Creer o considerar que si una persona no admite a rajatabla un determinado postulado o enunciado automáticamente se convierte en enemigo de quien ha pronunciado dicho mensaje es un reduccionismo primario, propio de los fanatismos más acérrimos.
Quizás a riesgo de lucir absolutamente elemental, limitaditos dirían algunos, se podría afirmar que en esta premisa subyace el problema entre el poder y la prensa. El poder para mantenerse, proyectarse y perpetuarse requiere de la aceptación incondicional y el aplauso, no de la crítica. Si otros individuos, a pesar de destacar lo bueno que puede tener un gobierno, se dedican a la tarea de hurgar se convierten en seres incómodos, peligrosos.
Para intentar neutralizar aquello la primera acción a ejecutar es lograr que la población acepte la idea que el gobierno es la nación, que el interés del gobernante, sin dudas, es el de toda lo población. Patria y partido, o movimiento político, son uno, indisolubles. De allí que el que critica lo que se hace mal no se vuelve opositor a un régimen sino enemigo del interés nacional, antipatria, bajo esa premisa, resulta fácil desmontar las opiniones contrarias, los disensos.

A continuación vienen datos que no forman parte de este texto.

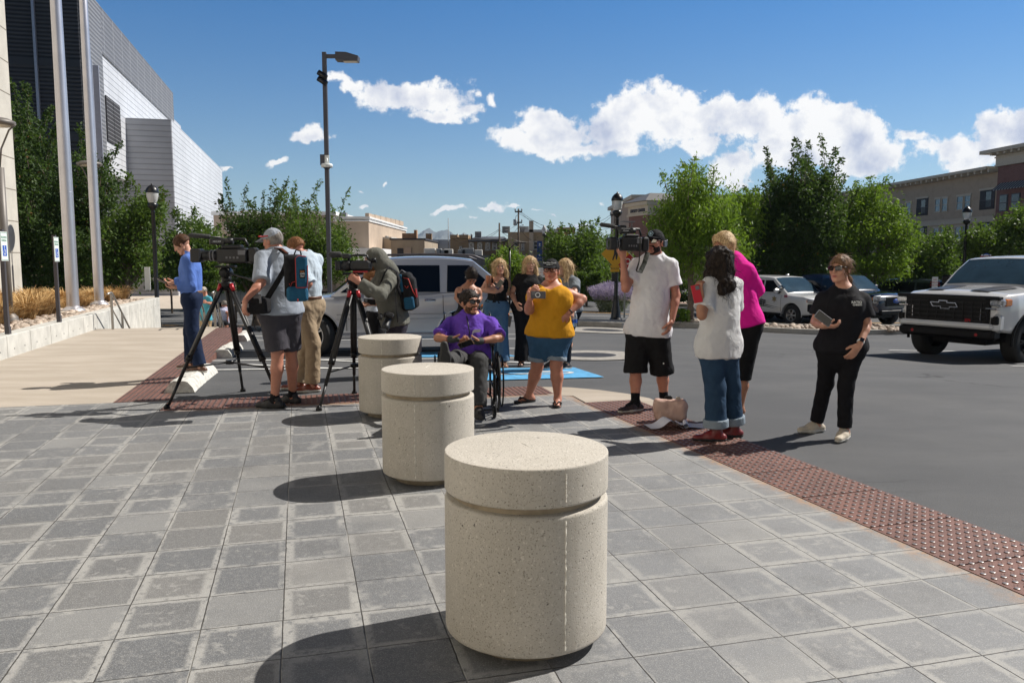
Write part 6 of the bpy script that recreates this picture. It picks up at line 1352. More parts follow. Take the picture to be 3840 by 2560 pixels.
    if sh:
        for n_ in 'AB':
            an=J['an'+n_]; fd=J['fd'+n_]; fs=un(np.cross(fd,V3((0,0,1)))); g0=an-V3((0,0,.085*s)); ang_=K.get('tilt'+n_)
            if ang_: fd=un(ang_); 
            Uz=V3((0,0,1)) if not ang_ else un(V3(K['tiltup'+n_])); fs=un(np.cross(fd,Uz)); g0=an-Uz*.085*s
            if sh[0]=='flop':
                m=MB(); N=20; pts=[]
                for k in range(N):
                    a=2*math.pi*k/N; L=.135*s*math.cos(a); W_=(.046+.006*math.cos(a))*s*math.sin(a); pts.append(g0+fd*(L+.052*s)+fs*W_)
                top_=[Vector(p+Uz*.028) for p in pts]; bot=[Vector(p+Uz*.001) for p in pts]; m.add(bot+top_,[list(range(N))[::-1],[N+i for i in range(N)]]+[[i,(i+1)%N,N+(i+1)%N,N+i] for i in range(N)]); so_=m.build('flip_flop',sh[1],o,world=True)
                m=MB(); q=g0+fd*.135*s+Uz*.03
                for sg in (-1,1): m.tube([q,g0+fd*.10*s+fs*sg*.022*s+Uz*.062,g0+fd*.03*s+fs*sg*.046*s+Uz*.03],.0085*s,6)
                m.build('thong_strap',sh[1],so_,world=True)
            elif sh[0]=='heel':
                pr=[cone(an+fd*.0-Uz*.01,g0+fd*.13*s+Uz*.015,.030*s,.026*s,.02,fs,1.15),cone(g0+fd*.13*s+Uz*.015,g0+fd*.17*s+Uz*.012,.026*s,.012*s,.02)]
                so_=ch('shoe',[dict(p,cut=[(g0,-Uz)]) for p in pr],sh[1],.007); m=MB(); m.tube([Vector(an-fd*.03*s-Uz*.02),Vector(g0-fd*.035*s)],[.014,.006],8); m.build('heel',sh[1],so_,world=True)
            else:
                q=[cone(g0-fd*.055*s+Uz*.035,g0+fd*.06*s+Uz*.035,.040*s,.045*s,.03,Uz,.9),cone(g0+fd*.06*s+Uz*.035,g0+fd*.165*s+Uz*.028,.047*s,.036*s,.03,Uz,.72),cone(an-fd*.01,g0+fd*.06*s+Uz*.05,.044*s,.034*s,.03)]
                if sh[0]=='boot': q.append(cone(an,an+Uz*.05,.044*s,.045*s,.02,cut=[(an+Uz*.06,Uz)]))
                so_=ch('shoe',[dict(p,cut=(p['cut'] or [])+[(g0+Uz*.022,-Uz)]) for p in q]+[dict(ell(an+Uz*.075,(fs,fd,Uz),(.036,.042,.045),.01,True))] if sh[0]!='boot' else [dict(p,cut=(p['cut'] or [])+[(g0+Uz*.022,-Uz)]) for p in q],sh[1],.0075)
                ch2=sobj('sole',[sdf([cone(g0-fd*.055*s+Uz*.03,g0+fd*.06*s+Uz*.03,.042*s,.048*s,.03,cut=[(g0+Uz*.026,Uz),(g0+Uz*.001,-Uz)]),cone(g0+fd*.06*s+Uz*.03,g0+fd*.17*s+Uz*.03,.048*s,.036*s,.03,cut=[(g0+Uz*.026,Uz),(g0+Uz*.001,-Uz)])],.0075)],sh[2],so_)
                if len(sh)>3:
                    m=MB()
                    for i in range(4): p=g0+fd*(.055+.022*i)*s+Uz*(.083-.011*i); m.tube([Vector(p-fs*.028),Vector(p+Uz*.006),Vector(p+fs*.028)],.0035,5)
                    m.build('laces',sh[3],so_,world=True)
        if K.get('sock'):
            for n_ in 'AB': an=J['an'+n_]; d=un(J['kn'+n_]-an); ch('sock',[cone(an-d*.03,an+d*K['sock'][0],.041*s,.043*s,.01,cut=[(an+d*K['sock'][0],d)]),cone(an-V3((0,0,.015)),an+J['fd'+n_]*.085*s-V3((0,0,.036*s)),.045*s,.034*s,.02)],K['sock'][1],.008)
    # hair
    hst=K.get('hstyle','short'); hm=HR[K.get('hair','brown')]
    sh_=lambda e_:ell(Hp(0,-.016,.026),ax,V3((.078,.099,.092))*hk+e_,.02)
    facecut=dict(ell(Hp(0,.130,-.050),ax,V3((.086,.10,.116))*hk,.012,True))
    nz=lambda amp,fq:(lambda X,Y_,Z,Fv:(Fv+amp*pseudo(X,Y_,Z*.35,fq,seed).astype(np.float32)))
    if hst=='short': ch('hair',[dict(sh_(.009),cut=[(Hp(0,0,K.get('hlow',-.035)),-hu+hf*-.25)]),facecut],hm,.0062,nz(.003,170))
    elif hst=='under': ch('hair',[dict(sh_(.004),cut=[(Hp(0,0,-.055),-hu-hf*.2),(Hp(0,.02,0),hf)])],hm,.0062,nz(.002,180))
    elif hst=='long':
        pr=[sh_(.012)]; L=K.get('hlen',.30); pf=K.get('part',.0)
        for sg in (-1,1):
            pr+=[cone(Hp(.055*sg,.01,.06),Hp(.080*sg,.012,-.06),.034,.032,.03),cone(Hp(.080*sg,.012,-.06),Hp(.10*sg,.02,-L*.62),.034,.036,.03),cone(Hp(.10*sg,.02,-L*.62),Hp(.105*sg,.055,-L),.034,.018,.03),cone(Hp(.05*sg,-.06,0),Hp(.06*sg,-.075,-L*.9),.06,.03,.04)]
        ch('hair',pr+[dict(ell(Hp(0,.125,-.045),ax,V3((.068,.10,.112))*hk,.012,True)),dict(cone(Hp(0,.11,-.1),Hp(0,.08,-L-.1),.055,.085,.01,neg=True))],hm,.0075,nz(.006,120))
    elif hst=='pony':
        ch('hair',[dict(sh_(.010),cut=[(Hp(0,0,-.055),-hu-hf*.35)]),facecut,cone(Hp(0,-.10,K.get('py',.0)),Hp(K.get('pxo',0),-.14,K.get('py',.0)-.06),.030,.036,.02),cone(Hp(K.get('pxo',0),-.14,K.get('py',0)-.06),Hp(K.get('pxo',0)*1.5,-.16,K.get('py',0)-.19),.042,.024,.03)],hm,.0065,nz(.004,150))
    elif hst=='curly':
        rr=random.Random(5); pr=[sh_(.020)]
        for i in range(60):
            a=rr.uniform(-2.4,2.4); r0=.085; x=math.sin(a)*r0; y=-math.cos(a)*r0*1.1-.01; z=rr.uniform(-.25,.07); w_=1+.5*max(0,-z-.02)/.25; pr.append(ell(Hp(x*w_,y*w_,z),ax,V3((.026,.026,.034))*rr.uniform(.8,1.25),.012))
        pr+= [cone(Hp(0,-.04,0),Hp(0,-.075,-.22),.085,.075,.04),facecut]
        ch('hair',pr,hm,.0075,lambda X,Y_,Z,Fv:(Fv+.011*pseudo(X,Y_,Z,130,3).astype(np.float32)))
    elif hst=='hood': 
        ch('hood',[dict(sh_(.022)),cone(Hp(0,-.03,.02),nk-f*.04+up*.0,.098,.095,.04),cone(Hp(0,-.04,-.03),nk-f*.07-up*.07,.085,.10,.05),dict(ell(Hp(0,.115,-.035),ax,V3((.068,.115,.115))*hk,.015,True))],cm('top',0),.008,wrinkle(.006,52,4))
        ch('hair',[dict(sh_(.004),cut=[(Hp(0,0,.035),-hu)]),facecut],hm,.0065)
    elif hst=='swept': 
        ch('hair',[sh_(.016),cone(Hp(-.04,.055,.085),Hp(.075,.02,.03),.030,.030,.03),cone(Hp(.07,-.01,.02),Hp(.078,.0,-.09),.034,.024,.03),cone(Hp(-.07,-.01,.02),Hp(-.078,.0,-.09),.034,.024,.03),cone(Hp(0,-.06,0),Hp(0,-.06,-.10),.068,.05,.04),dict(ell(Hp(0,.125,-.045),ax,V3((.074,.10,.115))*hk,.012,True))],hm,.0065,nz(.0015,120))
    ho=[c_ for c_ in o.children if c_.name.startswith('hair') and not c_.name.startswith('hair_tie')]
    if ho and hst in('long','pony','curly','swept','short','under'):
        hm_=ho[0].data; nv=len(hm_.vertices); co_=np.zeros(nv*3); hm_.vertices.foreach_get('co',co_); co_=co_.reshape(-1,3); no_=np.zeros(nv*3); hm_.vertices.foreach_get('normal',no_); no_=no_.reshape(-1,3)
        rg=np.random.RandomState(seed); N_={'long':650,'pony':420,'curly':900,'swept':160,'short':380,'under':200}[hst]; ix=rg.randint(0,nv,N_); p=co_[ix]; n=no_[ix]
        Ls={'long':.13,'pony':.07,'curly':.09,'swept':.08,'short':.022,'under':.018}[hst]*rg.uniform(.5,1.3,N_); dr=V3((0,0,-1)) if hst in('long','curly') else un(-hf*.9-hu*.55)
        tn=dr-n*(n@dr)[:,None]+rg.normal(size=(N_,3))*(.18 if hst!='curly' else .5); tn/=np.linalg.norm(tn,axis=1)[:,None]; sd_=np.cross(tn,n); sd_/=np.linalg.norm(sd_,axis=1)[:,None]+1e-9; wd_=.0022; VV=[];S_=5
        for k in range(S_+1):
            u_=k/S_; q=p+tn*(Ls*u_)[:,None]+n*(.003+.006*u_*(1.5 if hst=='curly' else 1))+V3((0,0,-.02))*u_*u_*(hst!='short')+(sd_*(.012*np.sin(u_*9+ix)*(hst=='curly'))[:,None] if hst=='curly' else 0); w2=wd_*(1-.75*u_); VV+= [q-sd_*w2,q+sd_*w2]
        VV=np.stack(VV,1); Q_=np.array([[2*k,2*k+1,2*k+3,2*k+2] for k in range(S_)]); FQ=(np.arange(N_)[:,None,None]*(2*(S_+1))+Q_[None]).reshape(-1,4)
        rawmesh('hair_strands',VV.reshape(-1,3),FQ,hm,ho[0])
    if K.get('beard'):
        sdp=[dict(ell(Hp(0,.024,-.040),ax,V3((.0625,.068,.083))*hk,.01,cut=[(Hp(0,0,-.046),hu-hf*.35)])),cone(Hp(.04,.012,-.07),Hp(.012,.066,-.105),.0225*hk,.0185*hk,.02),cone(Hp(-.04,.012,-.07),Hp(-.012,.066,-.105),.0225*hk,.0185*hk,.02),
             dict(cone(Hp(-.026,.082,-.047),Hp(.026,.082,-.047),.010,.010,.006)),dict(ell(Hp(0,.112,-.064),ax,(.022,.02,.010),.006,True))]
        ch('beard',sdp,HR[K['beard']],.006,nz(.002,90))
    fr_=(Vector(hc),Vector(hs)*hk,Vector(hf)*hk,Vector(hu)*hk)
    if K.get('cap'):
        cmn=K['cap']; pr=[dict(ell(Hp(0,-.012,.030),ax,V3((.084,.104,.100))*hk,.02,cut=[(Hp(0,0,.026),-hu-hf*.12)]))]
        g=ch('cap',pr,cmn[0],.0065); b_=[cone(Hp(-.035,.075,.038),Hp(-.030,.155,.016),.038*hk,.03*hk,.03,hu,.24),cone(Hp(.035,.075,.038),Hp(.030,.155,.016),.038*hk,.03*hk,.03,hu,.24)]
        if cmn[1]=='flat': b_=[cone(Hp(-.035,.075,.036),Hp(-.034,.160,.034),.042*hk,.032*hk,.03,hu,.24),cone(Hp(.035,.075,.036),Hp(.034,.160,.034),.042*hk,.032*hk,.03,hu,.24)]
        sobj('brim',[sdf([dict(p,n=V3(hu)) for p in b_],.0058)],cmn[2] if len(cmn)>2 else cmn[0],g)
        m=MB(fr_); m.lathe([(.008,.0),(.006,.006),(0,.008)],(0,-.012,.129),8); m.build('button',cmn[0],g,world=True)
    if K.get('glasses'):
        k_,mm=K['glasses']; m=MB(fr_); zz=.006; yy_=.108
        if k_=='sun':
            for sg in (-1,1): m.add([(sg*.006,yy_,zz+.015),(sg*.036,yy_-.003,zz+.018),(sg*.062,yy_-.017,zz+.014),(sg*.058,yy_-.016,zz-.014),(sg*.038,yy_-.004,zz-.022),(sg*.012,yy_,zz-.018),(sg*.006,yy_-.006,zz+.015),(sg*.036,yy_-.009,zz+.018),(sg*.062,yy_-.023,zz+.014),(sg*.058,yy_-.022,zz-.014),(sg*.038,yy_-.010,zz-.022),(sg*.012,yy_-.006,zz-.018)],[[0,1,2,3,4,5],[11,10,9,8,7,6]]+[[i,i+6,(i+1)%6+6,(i+1)%6] for i in range(6)])
            m.build('lens',mm,o,world=True); m=MB(fr_)
            for sg in (-1,1): m.tube([(sg*.062,yy_-.018,zz+.012),(sg*.076,.05,zz+.010),(sg*.079,-.01,zz+.004)],.0035,5); m.tube([(sg*.005,yy_,zz+.013),(sg*.036,yy_-.001,zz+.019),(sg*.063,yy_-.016,zz+.015)],.0035,5)
            m.tube([(-.008,yy_,zz+.008),(.008,yy_,zz+.008)],.003,5); m.build('glasses_frame',MBPL,o,world=True)
        else:
            for sg in (-1,1):
                m.tube([(sg*(.034+.027*math.cos(a)),yy_-.004-.012*(math.cos(a)*.5+.5),zz-.003+.021*math.sin(a)) for a in np.linspace(0,2*math.pi,13)],.0032,5,cap=False); m.tube([(sg*.062,yy_-.016,zz+.006),(sg*.076,.04,zz+.008),(sg*.079,-.01,zz+.002)],.003,5)
            m.tube([(-.008,yy_,zz+.004),(.008,yy_,zz+.004)],.003,5); m.build('glasses',MBPL,o,world=True)
    o['_']=0; del o['_']
    J.update(hc=hc,hs=hs,hf=hf,hu=hu,hk=hk,pel=pel,nk=nk,up=up,f=f,sd=sd,T=T,o=o,fr=fr_,Hp=Hp); return J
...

El poder no puede admitir que se le diga que ciertos resultados positivos no se deben a la genialidad de los administradores, a la lucidez de sus ministros, a la infalibilidad de los que tienen a cargo la gestión pública. No acepta las condiciones objetivas que señalan que en los últimos años el país ha recibido una riqueza inusitada proveniente de factores externos. Peor aún, insumo de análisis exhibido aún por sus funcionarios que, en la última década, si bien se ha reducido la pobreza, en los últimos años se lo ha hecho a un ritmo menor que a principios de la misma. El otro asunto que resulta paradójico es que la lucha del poder con la prensa se la hace no contra grandes intereses ni perversas intenciones. Se la realiza en contra de esos cientos de trabajadores de la palabra que, en su momento, apoyaron con fe ciega al proyecto prometido. Es más, siempre queda la sospecha que, si las formas y las actitudes fueran diferentes, no serían aún fervientes creyentes del proyecto político en ciernes. Gran parte de las personas que han hecho prensa han tenido serios cuestionamientos sobre las llamadas libertades “liberales” y han sido críticos de las mismas. Ahora, a fuerza de los hechos, parecería que hay consenso en que, si se llega a limitar la palabra o la opinión a quien sea, se estaría adulterando la democracia.
Lo que no hay duda es que no hay la menor intención de transigir, de tender puentes entre posiciones diversas y eso es malo. Por un lado el poder, convencido de su verdad. Por otro, sectores políticos y ciudadanos con otra visión que consideran que es imposible un trabajo conjunto en bien del país. Lástima porque si de algo se requiere es de acuerdos para superar el atraso y la pobreza.